Installation view of Anthony McCall: Solid Light Works at Hepworth Wakefield. Photograph: Guzelian.

JL: The work in Wakefield is incredibly precise. Have you ever been interested in utilising chance?

AM: In order to utilise chance, you need a procedure. Quite often those procedures themselves require precision, and I’m not sure that precision and chance are necessarily opposing terms. In any case, a lot of counting has gone on in my preparatory work for performances like the 70s fire pieces, or almost any of the solid light works. I am mostly working with motion and with time, so the drawings necessarily have to freeze motion and freeze time. The drawings may be loose in style, but the underlying timing needs to be quite exact.

JL: I noticed that the pieces in the Hepworth have names that suggest human, even bodily, activity. What led you to move to these from your earlier, more simply descriptive titles?

AM: The titles for the 70s solid light works were matter-of-fact, such as Line Describing a Cone, Conical Solid, or Long Film for Four Projectors. The works since 2004 have alluded to states of exchange, such as Between You and I, Meeting You Halfway or Face to Face. This started in the early 2000s when I began looking again at the early solid light works like Cone of Variable Volume – another apparently purely descriptive title. When I looked this time, however, 25 years later, the volume changes of the conical projection looked unmistakably like breathing. This gave me a new starting place.

Installation view of Anthony McCall: Solid Light Works at Hepworth Wakefield. Photograph: Guzelian.

JL: The solid light works in the Hepworth are all horizontal, but you have also created vertical pieces. How does the experience of these differ?

AM: The dimensions of each are identical: a throw of 10 metres with a footprint about 4.3 metres
across. But, as experiences, they are very different. The sense of being surrounded and absorbed is stronger in the horizontally oriented works; and the presence of the projector and screen at a similar height to the body refers them back to cinema quite directly. The verticals – which I refer to as “standing figures” – reference sculpture, but also architecture in that they can be inhabited, and experienced as towering, tent-like forms that rise way above your head. Breaks in the membrane are read as doorways.

JL: What initially drew you to the cone-like forms?
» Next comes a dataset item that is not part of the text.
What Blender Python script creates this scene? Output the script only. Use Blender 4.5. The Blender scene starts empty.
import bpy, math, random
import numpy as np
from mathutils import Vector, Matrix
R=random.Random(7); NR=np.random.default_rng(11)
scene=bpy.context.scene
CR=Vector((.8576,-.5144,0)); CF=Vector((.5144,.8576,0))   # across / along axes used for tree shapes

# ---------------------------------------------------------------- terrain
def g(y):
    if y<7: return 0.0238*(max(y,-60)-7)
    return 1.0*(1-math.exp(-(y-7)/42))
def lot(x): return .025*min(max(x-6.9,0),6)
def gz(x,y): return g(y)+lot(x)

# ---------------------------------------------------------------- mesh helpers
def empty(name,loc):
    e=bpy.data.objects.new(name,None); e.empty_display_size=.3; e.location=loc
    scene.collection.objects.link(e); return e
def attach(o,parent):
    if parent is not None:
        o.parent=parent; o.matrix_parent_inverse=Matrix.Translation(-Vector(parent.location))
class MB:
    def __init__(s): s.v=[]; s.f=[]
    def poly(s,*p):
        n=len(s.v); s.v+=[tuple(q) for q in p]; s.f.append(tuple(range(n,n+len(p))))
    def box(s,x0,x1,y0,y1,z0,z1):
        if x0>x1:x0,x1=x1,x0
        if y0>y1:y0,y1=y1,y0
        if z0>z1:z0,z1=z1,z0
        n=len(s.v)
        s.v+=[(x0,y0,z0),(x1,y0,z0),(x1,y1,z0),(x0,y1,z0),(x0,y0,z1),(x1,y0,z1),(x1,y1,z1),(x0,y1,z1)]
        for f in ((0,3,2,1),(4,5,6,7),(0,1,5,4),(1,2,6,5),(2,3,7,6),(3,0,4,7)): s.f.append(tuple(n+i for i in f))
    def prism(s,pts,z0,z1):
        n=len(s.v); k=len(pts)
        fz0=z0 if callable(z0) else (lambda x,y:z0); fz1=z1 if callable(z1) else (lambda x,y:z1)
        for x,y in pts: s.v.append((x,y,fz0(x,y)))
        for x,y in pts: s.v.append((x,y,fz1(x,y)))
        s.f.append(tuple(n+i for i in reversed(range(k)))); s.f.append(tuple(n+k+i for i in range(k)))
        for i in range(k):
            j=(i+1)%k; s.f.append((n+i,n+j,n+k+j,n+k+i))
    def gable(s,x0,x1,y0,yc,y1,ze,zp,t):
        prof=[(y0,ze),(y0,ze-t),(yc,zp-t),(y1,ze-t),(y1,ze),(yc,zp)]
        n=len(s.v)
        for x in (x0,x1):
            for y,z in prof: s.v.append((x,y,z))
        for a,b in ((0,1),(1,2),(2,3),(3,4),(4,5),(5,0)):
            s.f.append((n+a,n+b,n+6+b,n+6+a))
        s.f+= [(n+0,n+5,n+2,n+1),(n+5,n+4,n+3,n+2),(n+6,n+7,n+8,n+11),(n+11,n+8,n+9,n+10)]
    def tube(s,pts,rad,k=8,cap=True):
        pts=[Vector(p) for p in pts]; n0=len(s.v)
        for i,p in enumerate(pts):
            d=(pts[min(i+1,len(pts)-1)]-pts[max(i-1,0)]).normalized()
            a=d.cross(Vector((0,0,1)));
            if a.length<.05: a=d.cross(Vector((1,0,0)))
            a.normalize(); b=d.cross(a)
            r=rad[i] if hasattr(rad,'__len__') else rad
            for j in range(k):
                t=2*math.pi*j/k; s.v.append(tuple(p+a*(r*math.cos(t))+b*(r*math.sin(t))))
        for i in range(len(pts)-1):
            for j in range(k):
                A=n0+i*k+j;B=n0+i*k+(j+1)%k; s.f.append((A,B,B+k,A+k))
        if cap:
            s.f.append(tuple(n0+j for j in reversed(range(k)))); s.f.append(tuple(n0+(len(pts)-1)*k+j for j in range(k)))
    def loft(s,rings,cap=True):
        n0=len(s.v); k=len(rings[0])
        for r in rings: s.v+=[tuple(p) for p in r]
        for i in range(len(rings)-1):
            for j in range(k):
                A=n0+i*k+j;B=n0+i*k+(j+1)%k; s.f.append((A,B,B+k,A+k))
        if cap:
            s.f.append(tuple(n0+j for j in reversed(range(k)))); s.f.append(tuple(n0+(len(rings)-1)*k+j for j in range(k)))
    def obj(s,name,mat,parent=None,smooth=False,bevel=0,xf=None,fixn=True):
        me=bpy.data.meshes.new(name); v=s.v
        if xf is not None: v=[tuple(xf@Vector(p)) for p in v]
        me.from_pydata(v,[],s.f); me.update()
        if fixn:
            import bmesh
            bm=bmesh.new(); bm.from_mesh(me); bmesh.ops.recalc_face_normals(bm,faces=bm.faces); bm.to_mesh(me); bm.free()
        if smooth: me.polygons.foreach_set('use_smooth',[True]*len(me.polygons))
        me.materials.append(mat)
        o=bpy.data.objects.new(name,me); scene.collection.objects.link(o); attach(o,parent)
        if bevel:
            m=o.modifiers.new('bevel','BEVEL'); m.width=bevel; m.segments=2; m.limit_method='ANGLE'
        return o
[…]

AM: My notebooks from that period show many drawings of projected forms. They are always either flat blades of light or cones of light. Nothing else. The aspect ratio of a film frame was 4:3. I could have come up with a pyramid of light rather than a cone, I suppose, but I never did.

JL: During the tour of the exhibition, you described the solid light works as “films”. How do they interact with this medium?

AM: Yes, I often still refer to them as films. Obviously they no longer use the medium of film, but it is so much easier to call any one of them a film, as in “a work of cinema”. “Installation” is so general a term, and “solid-light installation” is too much of a mouthful to use often. The term “film” is not accurate, and it leaves out all the other ways you might describe these works, but it is modest and short.

JL: Your works both interact with architectural space and create the illusion of architectural space. What significance does architecture have for your work?

AM: Architecture is a hovering parallel universe. I rub shoulders with it when I plan an installation. I like it best when one can glimpse the architectural container from the dark spaces of the installation. And, sometimes, a solid light work directly engages the architectural space, like Doubling Back in this exhibition, where the forms furl and unfurl in a direct relationship with the adjacent wall and the floor. I explored this same orientation first in 1975 with Four Projected Movements, where a flat blade of light rotates into or away from the adjacent floor or into or away from the adjacent wall.

Anthony McCall: Solid Light Works is at the Hepworth Wakefield, Yorkshire, until 3 June 2018. Additionally, recent works are on display at Sprüth Magers, London, until 31 March.